Законные наследники Эфрусси получили пятьдесят тысяч шиллингов в обмен на отказ от каких-либо дальнейших притязаний. Тогда эта сумма приблизительно соответствовала сегодняшним пяти тысячам долларов.

Все эти истории кажутся мне изнурительными. Легко представить себе, что можно провести всю жизнь в этих попытках вернуть еще что-нибудь, а все эти правила, письма и крючкотворство будут постепенно съедать твои жизненные силы. Ты знаешь, что где-то на чужой каминной полке бьют часы, когда-то стоявшие в твоей гостиной, — часы с русалками, обвившими влажные хвосты вокруг основания. Ты раскрываешь торговый каталог и видишь картину с двумя кораблями, застигнутыми бурей, — и вдруг словно оказываешься возле двери, выходящей на лестницу, а няня повязывает тебе на шею теплый шарф перед прогулкой по Рингу. И на один миг ты вдруг собираешь воедино осколки разбившейся жизни, рассеявшиеся вместе с членами семьи по всему миру.

Семье уже не суждено было воссоединиться. Элизабет в Танбридж-Уэллсе выступала своего рода коммуникационным центром между родственниками, посылала фотографии племянников и племянниц. После войны Хенк получил в Лондоне хорошую работу в одной из служб ООН, занимавшейся оказанием помощи, и в семье появился относительный достаток. Гизела жила в Мексике. Им приходилось туго, и она работала уборщицей, чтобы как-то поддержать семью. Рудольф демобилизовался и жил в Виргинии. Мир моды «поставил крест» на Игги — так он выразился. Он больше не мог придумывать новые фасоны платьев: нить, тянувшуюся от Вены через Париж в Нью-Йорк, оборвал в 1944 году его военный опыт.

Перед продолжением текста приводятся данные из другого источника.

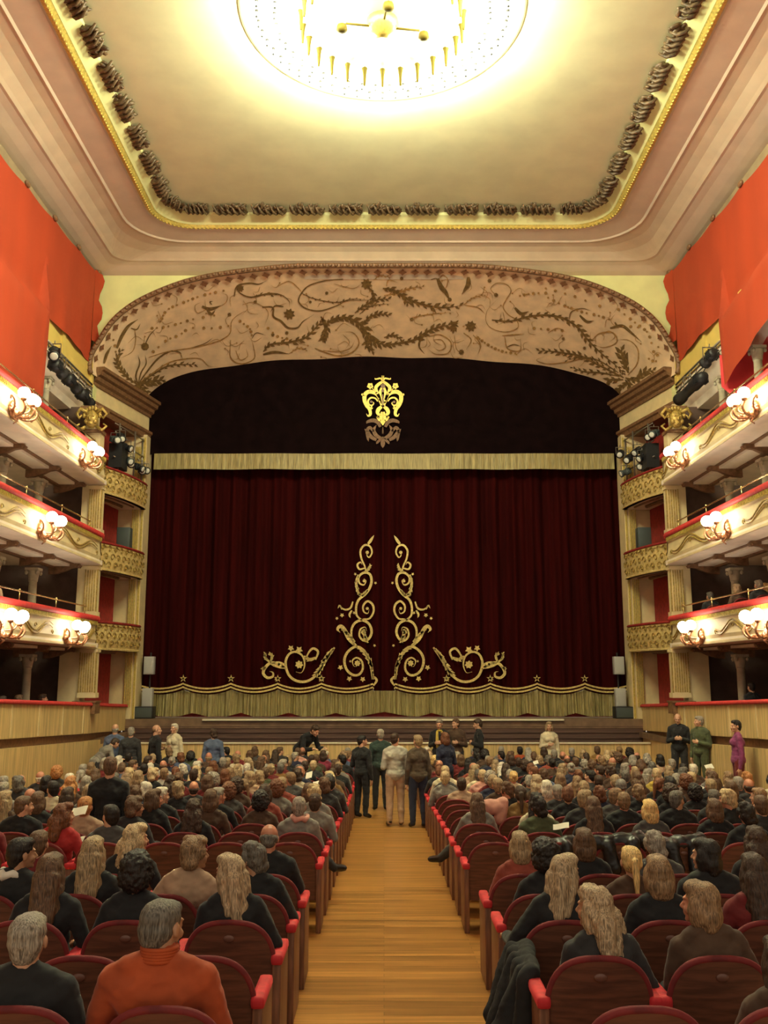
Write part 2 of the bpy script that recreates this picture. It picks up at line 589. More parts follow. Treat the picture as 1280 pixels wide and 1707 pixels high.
random.seed(3)
DL = Draw2D(ZoomFn(150, 430, 2.56, arch_pt), am, 1)
DR = Draw2D(ZoomFn(640, 430, 2.56, arch_pt), am, 1)
D, K = 1, 2
left = [
    ([(740, 400), (770, 370), (850, 360), (920, 340), (970, 290), (1000, 262)], 9, D, 1),
    ([(985, 250), (1010, 290), (1000, 330), (990, 355)], 9, D, 1),
    ([(1000, 290), (1040, 262), (1100, 258), (1160, 290), (1190, 340), (1230, 365), (1285, 372)], 12, D, 1),
    ([(1160, 290), (1190, 255), (1235, 240), (1285, 245)], 8, D, 1),
    ([(1195, 340), (1180, 375), (1215, 405)], 9, D, 1),
    ([(735, 210), (780, 212), (782, 250), (815, 270), (845, 298), (885, 298), (910, 270), (955, 242)], 9, D, 0),
    ([(825, 208), (790, 205), (770, 230)], 7, D, 0),
    ([(615, 165), (628, 120), (680, 108), (720, 112), (750, 98)], 7, D, 0),
    ([(625, 120), (640, 150), (690, 168), (760, 152), (815, 158), (850, 185), (850, 210)], 6, D, 0),
    ([(690, 168), (740, 156), (830, 160)], 5, D, 1),
    ([(1080, 90), (1000, 98), (935, 118), (903, 150), (890, 185), (920, 215), (980, 226), (1050, 205), (1100, 182), (1180, 180), (1285, 160)], 6, D, 0),
    ([(900, 150), (960, 175), (1050, 190), (1120, 175), (1200, 180)], 4, D, 1),
    ([(1190, 125), (1212, 160), (1198, 190)], 7, D, 1),
    ([(1130, 235), (1170, 205), (1230, 178), (1285, 175)], 8, D, 1),
    ([(1150, 240), (1200, 205), (1285, 195)], 5, D, 1),
    ([(115, 385), (135, 335), (165, 290), (205, 262)], 15, D, 0),
    ([(60, 450), (72, 410), (92, 375)], 13, D, 0),
    ([(175, 300), (200, 305), (215, 280)], 6, D, 0),
    ([(478, 207), (505, 218), (530, 215), (558, 203)], 15, D, 0),
    ([(500, 222), (518, 240), (535, 222)], 12, D, 0),
    ([(520, 200), (512, 188), (525, 185)], 5, D, 0),
    ([(505, 215), (460, 235), (448, 205), (475, 188)], 3, K, 0),
    ([(545, 212), (580, 190), (585, 160), (560, 150)], 3, K, 0),
    ([(235, 370), (255, 330), (285, 298)], 5, D, 0),
    ([(203, 540), (160, 510), (128, 470), (114, 430), (140, 385)], 9, D, 1),
    ([(205, 540), (196, 500), (212, 450), (205, 415)], 7, D, 0),
    ([(205, 540), (218, 490), (240, 450), (235, 415)], 6, D, 0),
    ([(205, 540), (240, 490), (290, 430), (345, 398), (385, 405), (388, 432)], 8, D, 0),
    ([(210, 535), (255, 500), (330, 450), (400, 432), (470, 430), (505, 460), (545, 465)], 5, K, 0),
    ([(210, 535), (265, 500), (330, 462), (400, 455), (460, 455)], 7, D, 1),
    ([(205, 540), (260, 528), (325, 520)], 12, D, 1),
    ([(205, 540), (175, 565), (150, 540)], 10, D, 1),
    ([(205, 540), (212, 595)], 11, D, 1),
    ([(205, 540), (250, 580)], 10, D, 1),
    ([(190, 300), (195, 350), (180, 400), (125, 430)], 4, K, 0),
    ([(250, 425), (330, 400), (430, 385), (505, 368), (560, 350), (598, 320), (605, 270), (645, 235), (705, 212)], 5, K, 0),
    ([(430, 385), (490, 365), (525, 340)], 4, D, 0),
    ([(600, 350), (600, 425), (645, 452), (700, 430), (698, 380), (686, 345)], 5, K, 0),
    ([(622, 395), (640, 435), (672, 420), (665, 385)], 4, K, 0),
    ([(738, 412), (790, 402), (850, 410)], 12, D, 0),
    ([(850, 408), (890, 385), (930, 395)], 4, K, 1),
    ([(960, 385), (1000, 402), (1060, 418), (1120, 402), (1148, 360), (1120, 318), (1060, 318)], 6, K, 0),
    ([(995, 395), (1060, 400), (1110, 385), (1128, 355)], 4, K, 0),
    ([(800, 120), (850, 100), (890, 130), (905, 150)], 4, K, 0),
    ([(650, 200), (700, 190), (760, 230), (740, 300)], 3, K, 0),
    ([(690, 345), (710, 320), (750, 330)], 4, D, 0),
    ([(1040, 110), (1120, 130), (1160, 110)], 3, K, 0),
    ([(1210, 95), (1240, 75), (1285, 85)], 4, K, 1),
]
for pts, w, mi, lf in left:
    DL.stroke(pts, w, mi=mi, leafy=bool(lf), n=5)
for x, y, r, st in ((850, 240, 26, .35), (1180, 112, 26, .35), (235, 378, 17, 0), (640, 130, 18, .3), (780, 328, 9, .4), (840, 320, 9, .4), (1010, 150, 7, 0), (940, 188, 6, 0), (705, 188, 9, .4), (595, 242, 10, .4)):
    DL.blob(x, y, r, D, 8, st)
dots = []
for pts, n in (([(300, 272), (330, 222), (400, 190), (480, 160), (570, 140)], 15), ([(265, 300), (320, 295), (380, 280), (440, 262), (530, 245)], 10), ([(270, 400), (330, 350), (380, 330), (430, 300), (520, 300), (590, 290)], 12), ([(640, 270), (680, 300), (690, 330)], 6), ([(760, 300), (800, 335), (840, 345)], 5), ([(60, 300), (100, 350), (110, 400)], 5)):
    c = catmull([(p[0], p[1], 0) for p in pts], 8)
    for k in range(n):
        q = c[int(k * (len(c) - 1) / (n - 1))]
        dots.append((q.x, q.y))
for k, (x, y) in enumerate(dots):
    DL.blob(x, y, 5 + 3 * (k % 2), K, 6, 0.3 if k % 2 else 0)
right = [
    ([(-5, 130), (40, 138), (100, 175), (170, 200), (250, 212), (345, 202)], 11, D, 1),
    ([(30, 140), (80, 165), (105, 205)], 8, D, 1),
    ([(0, 160), (60, 150), (110, 130), (180, 120)], 6, K, 1),
    ([(10, 120), (20, 95), (60, 105)], 5, K, 0),
    ([(228, 88), (245, 125), (265, 150), (280, 182)], 20, D, 0),
    ([(200, 92), (225, 88), (235, 110)], 4, D, 0),
    ([(235, 90), (252, 74), (272, 92), (265, 125), (250, 130)], 4, K, 0),
    ([(360, 82), (358, 115), (332, 155)], 20, D, 0),
    ([(345, 202), (400, 212), (432, 240)], 5, K, 0),
    ([(340, 200), (380, 170), (440, 155)], 4, K, 1),
    ([(478, 158), (455, 132), (480, 108), (520, 112), (542, 140), (520, 180), (508, 210), (530, 242), (565, 265), (570, 298), (520, 316), (462, 302), (435, 270), (440, 225), (470, 190), (502, 160)], 4, K, 0),
    ([(460, 265), (540, 270), (620, 250), (700, 245), (770, 260), (830, 300), (870, 350), (930, 410), (1000, 468), (1025, 500)], 9, D, 1),
    ([(790, 262), (800, 230), (845, 216), (885, 226)], 5, D, 0),
    ([(835, 245), (865, 272), (895, 268)], 12, D, 0),
    ([(558, 213), (585, 238), (618, 228)], 15, D, 0),
    ([(-5, 372), (60, 365), (130, 350), (190, 312), (250, 292), (320, 278)], 10, D, 1),
    ([(205, 300), (160, 342), (150, 378), (172, 408)], 9, D, 0),
    ([(0, 340), (40, 330), (80, 352)], 7, D, 1),
    ([(285, 268), (300, 290), (290, 305)], 10, D, 1),
    ([(190, 335), (240, 328), (285, 360), (275, 405), (220, 410), (185, 385)], 5, K, 0),
    ([(210, 350), (245, 350), (262, 380), (235, 395), (212, 380)], 4, K, 0),
    ([(515, 338), (528, 388), (580, 395), (582, 340)], 5, K, 0),
    ([(505, 332), (600, 324)], 6, K, 0),
    ([(525, 380), (555, 370), (585, 378)], 5, D, 0),
    ([(1022, 510), (960, 480), (900, 448), (840, 420), (780, 408), (710, 398), (648, 396)], 9, D, 1),
    ([(1005, 505), (920, 490), (850, 485), (790, 462)], 7, D, 1),
    ([(950, 470), (860, 432), (780, 445), (700, 452), (650, 436), (700, 415)], 4, K, 0),
    ([(1000, 490), (920, 440), (850, 425), (760, 440)], 6, D, 1),
    ([(1042, 490), (1022, 440), (1010, 378)], 13, D, 1),
    ([(1040, 500), (1080, 450), (1082, 390), (1045, 352), (985, 350)], 5, K, 0),
    ([(1030, 512), (1078, 522), (1110, 490), (1160, 478)], 11, D, 1),
    ([(1030, 520), (1052, 562), (1030, 612)], 11, D, 1),
    ([(1020, 520), (962, 522), (945, 555)], 10, D, 1),
    ([(1040, 530), (1002, 560), (990, 600)], 10, D, 1),
    ([(965, 300), (1015, 290), (1055, 320), (1098, 358)], 13, D, 0),
    ([(985, 275), (1000, 300)], 9, D, 0),
    ([(888, 350), (920, 322), (978, 320), (992, 360), (940, 382), (900, 372)], 5, K, 0),
    ([(930, 330), (960, 312), (985, 335), (960, 360)], 4, K, 0),
    ([(340, 320), (372, 350), (350, 392)], 5, K, 0),
    ([(380, 328), (412, 370), (400, 412)], 5, K, 0),
    ([(300, 330), (310, 390), (340, 405)], 3, K, 0),
    ([(120, 255), (200, 240), (300, 232)], 4, K, 1),
    ([(700, 320), (740, 300), (780, 318)], 4, K, 0),
]
for pts, w, mi, lf in right:
    DR.stroke(pts, w, mi=mi, leafy=bool(lf), n=5)
for x, y, r, st in ((370, 292, 26, .35), (330, 402, 13, .3), (478, 158, 9, 0), (450, 98, 10, .4), (280, 178, 9, 0), (765, 345, 9, .5), (855, 385, 9, .5), (118, 262, 9, .3), (75, 88, 9, .3)):
    DR.blob(x, y, r, D, 8, st)
dots = []
for pts, n in (([(580, 162), (630, 152), (690, 150)], 6), ([(700, 170), (760, 200), (800, 215), (850, 232), (910, 245), (960, 262)], 13), ([(400, 340), (430, 362), (470, 385), (510, 400), (560, 408)], 12), ([(640, 300), (700, 305), (760, 310)], 5), ([(1020, 290), (1100, 300), (1130, 330), (1150, 400)], 8), ([(690, 130), (800, 160), (920, 205)], 6), ([(1130, 430), (1160, 440), (1170, 380)], 5), ([(1000, 220), (1050, 260), (1090, 290)], 5)):
    c = catmull([(p[0], p[1], 0) for p in pts], 8)
    for k in range(n):
        q = c[int(k * (len(c) - 1) / (n - 1))]
        dots.append((q.x, q.y))
for k, (x, y) in enumerate(dots):
    DR.blob(x, y, 5 + 3 * (k % 2), K, 6, 0.3 if k % 2 else 0)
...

Теперь он работал на Бунге — международную компанию, занимавшуюся экспортом зерна: вот так, непреднамеренно, он вернулся к истокам — к поприщу патриарха семьи из Одессы. Первая командировка представляла собой долгий год в Леопольдвиле в Бельгийском Конго — городе, ненавидимом за жару и жестокость нравов.

В октябре 1947 года, перед новым назначением, Игги приехал в Англию. Ему предлагали снова отправиться в Конго — или ехать в Японию. Ни то, ни другое ему не нравилось. Он приехал в Танбридж-Уэллс, чтобы повидаться с Элизабет, Хенком и племянниками и чтобы впервые посетить могилу отца. И уже после этого он собирался принять решение о своем будущем.

Семья уже поужинала. Мальчики сделали домашнее задание и легли спать. И тогда Элизабет раскрыла «дипломат» и показала брату нэцке.

Сцепившиеся крысы. Лиса с инкрустированными глазами. Обезьяна, обхватившая тыкву-горлянку. Его любимый пятнистый волк. Они вынули несколько фигурок и расставили их на кухонном столе.

Мы не проронили ни слова, рассказывал мне Игги. В последний раз мы рассматривали их вместе в гардеробной нашей матери, сидя на желтом ковре, лет за тридцать до этого.

Решено: Япония, сказал он. Верну их на родину.